▶ **Given instruction**
Strip the pictures and reproduce the rest of the listing exactly.

▶ **Material provided**

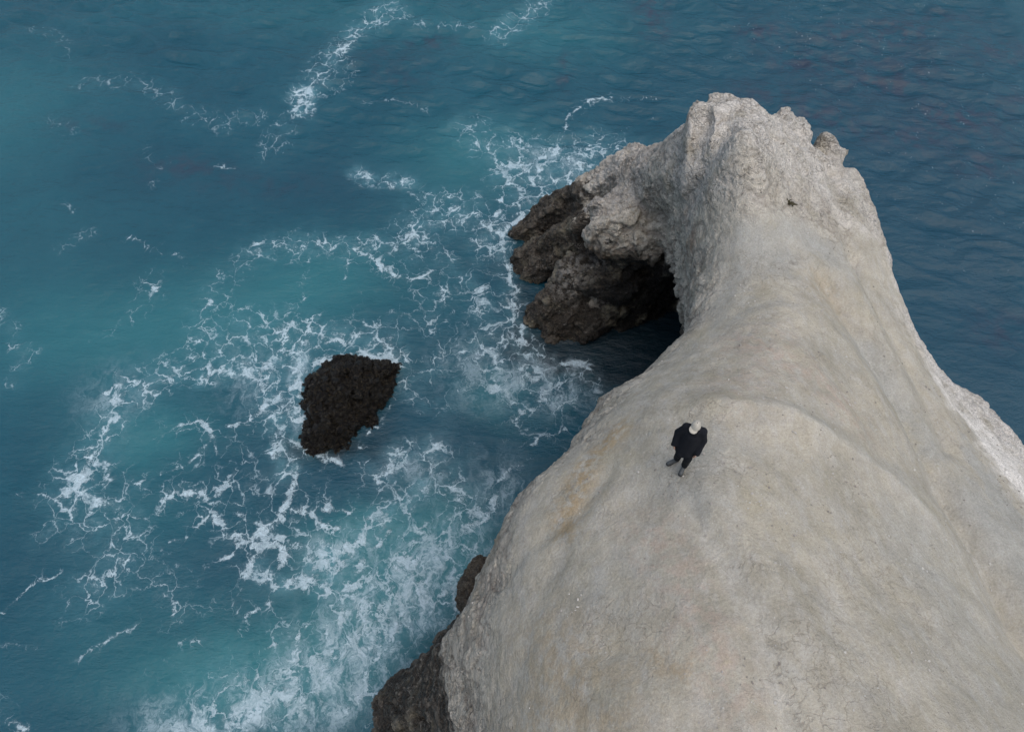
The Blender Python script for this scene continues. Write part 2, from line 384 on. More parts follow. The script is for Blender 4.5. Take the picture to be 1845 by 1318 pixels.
cb = at(1125, 462, 4.1); brown = 1.3 * np.exp(-(((x - cb[0]) / 1.5) ** 2 + ((y - cb[1]) / 1.2) ** 2 + ((z - cb[2]) / .75) ** 2))
cb = at(1240, 440, 9.0); brown = brown + np.exp(-(((x - cb[0]) / .35) ** 2 + ((y - cb[1]) / .3) ** 2 + ((z - cb[2]) / .6) ** 2)) * .9
cb = at(1130, 310, 6); brown = brown + .35 * np.exp(-(((x - cb[0]) / 1.2) ** 2 + ((y - cb[1]) / 1.) ** 2))
cs_ = at(1025, 500, 2.4); cs2 = at(1075, 350, 3.2)
attr(me, 'shelf', np.clip(np.exp(-(((x - cs_[0]) / 1.0) ** 2 + ((y - cs_[1]) / .9) ** 2 + ((z - cs_[2]) / .9) ** 2)) + .6 * np.exp(-(((x - cs2[0]) / .8) ** 2 + ((y - cs2[1]) / .9) ** 2)), 0, 1))
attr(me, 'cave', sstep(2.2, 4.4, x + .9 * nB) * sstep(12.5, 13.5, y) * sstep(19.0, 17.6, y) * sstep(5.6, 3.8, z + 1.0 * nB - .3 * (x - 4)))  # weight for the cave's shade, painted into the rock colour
attr(me, 'brown', np.clip(brown * (1 + nB), 0, 1))
def on_top(pts, z, w): 
    d, _ = seg_dist(x, y, wline(pts, z)); return np.exp(-((d + .15 * nB) / w) ** 2)
grey = np.maximum.reduce([on_top([(1400,470),(1350,430),(1440,400),(1500,440)], 11, .7), on_top([(1580,620),(1650,720),(1690,790)], 11, .5),
                          zone([(1735,785),(1790,860),(1845,960),(1950,1300),(1860,1130),(1800,1000),(1745,885)], 9.8, .15), on_top([(1770,900),(1830,1000),(1900,1100)], 10.8, .8), on_top([(1650,950),(1720,1060),(1760,1200)], 13, 1.0) * .6,
                          on_top([(1250,900),(1230,860),(1270,820)], 14, .5) * .8, on_top([(1350,470),(1300,500),(1270,560)], 11, .5) * .6,
                          on_top([(1120,1020),(1080,1100)], 13.6, .4) * .7])
attr(me, 'grey', np.clip(grey, 0, 1))
ochre = np.maximum.reduce([on_top([(1110,770),(1060,830),(1030,900),(1020,960)], 12.7, .3), on_top([(1000,1180),(1060,1280),(950,1300)], 13.6, .8) * .5,
                           on_top([(1180,1190),(1230,1220)], 14.6, .2) * .6, on_top([(1480,500),(1500,540)], 11, .5) * .4])
attr(me, 'ochre', np.clip(ochre, 0, 1))
pink = np.maximum.reduce([on_top([(1180,940),(1250,1100),(1300,1250)], 14.5, .5) * .7, on_top([(1340,610),(1480,700),(1530,760)], 12.4, .5) * .8,
                          on_top([(1300,760),(1400,600)], 12.4, .6) * .5])
attr(me, 'pink', np.clip(pink, 0, 1))
pale = np.maximum(on_top([(1265,900),(1300,980),(1345,1080),(1385,1200),(1410,1340)], 14.8, .16), on_top([(1270,750),(1400,775),(1520,812),(1620,848),(1710,905),(1760,990),(1800,1060)], 12.8, .12) * .8)
attr(me, 'pale', np.clip(pale, 0, 1))

m = NT('headland_rock')
n1 = m.noise(.9, 6, .6); n2 = m.noise(4.5, 6, .65); n3 = m.noise(22, 5, .7); n4 = m.noise(70, 3, .6)
str_v = m.map((0, 0, .75), (2.6, 1.3, 2)); ns = m.noise(1.6, 6, .65, str_v)
bedv = m.map((.9, .5, .6), (.5, 2.2, 2.2)); nbed = m.noise(2.2, 8, .7, bedv)
wildA, wet, wh, br = m.attr('wild'), m.attr('wet'), m.attr('white'), m.attr('brown')
c = m.mix(m.step(n1, .35, .65), (.325, .297, .235), (.395, .358, .285))
c = m.mix(m.step(ns, .38, .68, 0., .6), c, (.395, .375, .335))
c = m.mix(m.m2('MULTIPLY', m.attr('grey'), .65), c, (.315, .315, .29))
c = m.mix(m.m2('MULTIPLY', m.m2('MULTIPLY', m.attr('pink'), .75), m.step(n2, .42, .62)), c, (.40, .31, .25))
c = m.mix(m.m2('MULTIPLY', m.attr('ochre'), m.step(n2, .38, .6)), c, (.33, .25, .15))
c = m.mix(m.m2('MULTIPLY', m.attr('pale'), m.step(n2, .35, .65, .15, .6)), c, (.44, .42, .37))
c = m.mix(m.step(n2, .6, .78, 0., .5), c, (.30, .27, .17))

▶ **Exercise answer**
The Blender Python script for this scene continues. Write part 2, from line 384 on. More parts follow. The script is for Blender 4.5. Take the picture to be 1845 by 1318 pixels.
cb = at(1125, 462, 4.1); brown = 1.3 * np.exp(-(((x - cb[0]) / 1.5) ** 2 + ((y - cb[1]) / 1.2) ** 2 + ((z - cb[2]) / .75) ** 2))
cb = at(1240, 440, 9.0); brown = brown + np.exp(-(((x - cb[0]) / .35) ** 2 + ((y - cb[1]) / .3) ** 2 + ((z - cb[2]) / .6) ** 2)) * .9
cb = at(1130, 310, 6); brown = brown + .35 * np.exp(-(((x - cb[0]) / 1.2) ** 2 + ((y - cb[1]) / 1.) ** 2))
cs_ = at(1025, 500, 2.4); cs2 = at(1075, 350, 3.2)
attr(me, 'shelf', np.clip(np.exp(-(((x - cs_[0]) / 1.0) ** 2 + ((y - cs_[1]) / .9) ** 2 + ((z - cs_[2]) / .9) ** 2)) + .6 * np.exp(-(((x - cs2[0]) / .8) ** 2 + ((y - cs2[1]) / .9) ** 2)), 0, 1))
attr(me, 'cave', sstep(2.2, 4.4, x + .9 * nB) * sstep(12.5, 13.5, y) * sstep(19.0, 17.6, y) * sstep(5.6, 3.8, z + 1.0 * nB - .3 * (x - 4)))  # weight for the cave's shade, painted into the rock colour
attr(me, 'brown', np.clip(brown * (1 + nB), 0, 1))
def on_top(pts, z, w): 
    d, _ = seg_dist(x, y, wline(pts, z)); return np.exp(-((d + .15 * nB) / w) ** 2)
grey = np.maximum.reduce([on_top([(1400,470),(1350,430),(1440,400),(1500,440)], 11, .7), on_top([(1580,620),(1650,720),(1690,790)], 11, .5),
                          zone([(1735,785),(1790,860),(1845,960),(1950,1300),(1860,1130),(1800,1000),(1745,885)], 9.8, .15), on_top([(1770,900),(1830,1000),(1900,1100)], 10.8, .8), on_top([(1650,950),(1720,1060),(1760,1200)], 13, 1.0) * .6,
                          on_top([(1250,900),(1230,860),(1270,820)], 14, .5) * .8, on_top([(1350,470),(1300,500),(1270,560)], 11, .5) * .6,
                          on_top([(1120,1020),(1080,1100)], 13.6, .4) * .7])
attr(me, 'grey', np.clip(grey, 0, 1))
ochre = np.maximum.reduce([on_top([(1110,770),(1060,830),(1030,900),(1020,960)], 12.7, .3), on_top([(1000,1180),(1060,1280),(950,1300)], 13.6, .8) * .5,
                           on_top([(1180,1190),(1230,1220)], 14.6, .2) * .6, on_top([(1480,500),(1500,540)], 11, .5) * .4])
attr(me, 'ochre', np.clip(ochre, 0, 1))
pink = np.maximum.reduce([on_top([(1180,940),(1250,1100),(1300,1250)], 14.5, .5) * .7, on_top([(1340,610),(1480,700),(1530,760)], 12.4, .5) * .8,
                          on_top([(1300,760),(1400,600)], 12.4, .6) * .5])
attr(me, 'pink', np.clip(pink, 0, 1))
pale = np.maximum(on_top([(1265,900),(1300,980),(1345,1080),(1385,1200),(1410,1340)], 14.8, .16), on_top([(1270,750),(1400,775),(1520,812),(1620,848),(1710,905),(1760,990),(1800,1060)], 12.8, .12) * .8)
attr(me, 'pale', np.clip(pale, 0, 1))

m = NT('headland_rock')
n1 = m.noise(.9, 6, .6); n2 = m.noise(4.5, 6, .65); n3 = m.noise(22, 5, .7); n4 = m.noise(70, 3, .6)
str_v = m.map((0, 0, .75), (2.6, 1.3, 2)); ns = m.noise(1.6, 6, .65, str_v)
bedv = m.map((.9, .5, .6), (.5, 2.2, 2.2)); nbed = m.noise(2.2, 8, .7, bedv)
wildA, wet, wh, br = m.attr('wild'), m.attr('wet'), m.attr('white'), m.attr('brown')
c = m.mix(m.step(n1, .35, .65), (.325, .297, .235), (.395, .358, .285))
c = m.mix(m.step(ns, .38, .68, 0., .6), c, (.395, .375, .335))
c = m.mix(m.m2('MULTIPLY', m.attr('grey'), .65), c, (.315, .315, .29))
c = m.mix(m.m2('MULTIPLY', m.m2('MULTIPLY', m.attr('pink'), .75), m.step(n2, .42, .62)), c, (.40, .31, .25))
c = m.mix(m.m2('MULTIPLY', m.attr('ochre'), m.step(n2, .38, .6)), c, (.33, .25, .15))
c = m.mix(m.m2('MULTIPLY', m.attr('pale'), m.step(n2, .35, .65, .15, .6)), c, (.44, .42, .37))
c = m.mix(m.step(n2, .6, .78, 0., .5), c, (.30, .27, .17))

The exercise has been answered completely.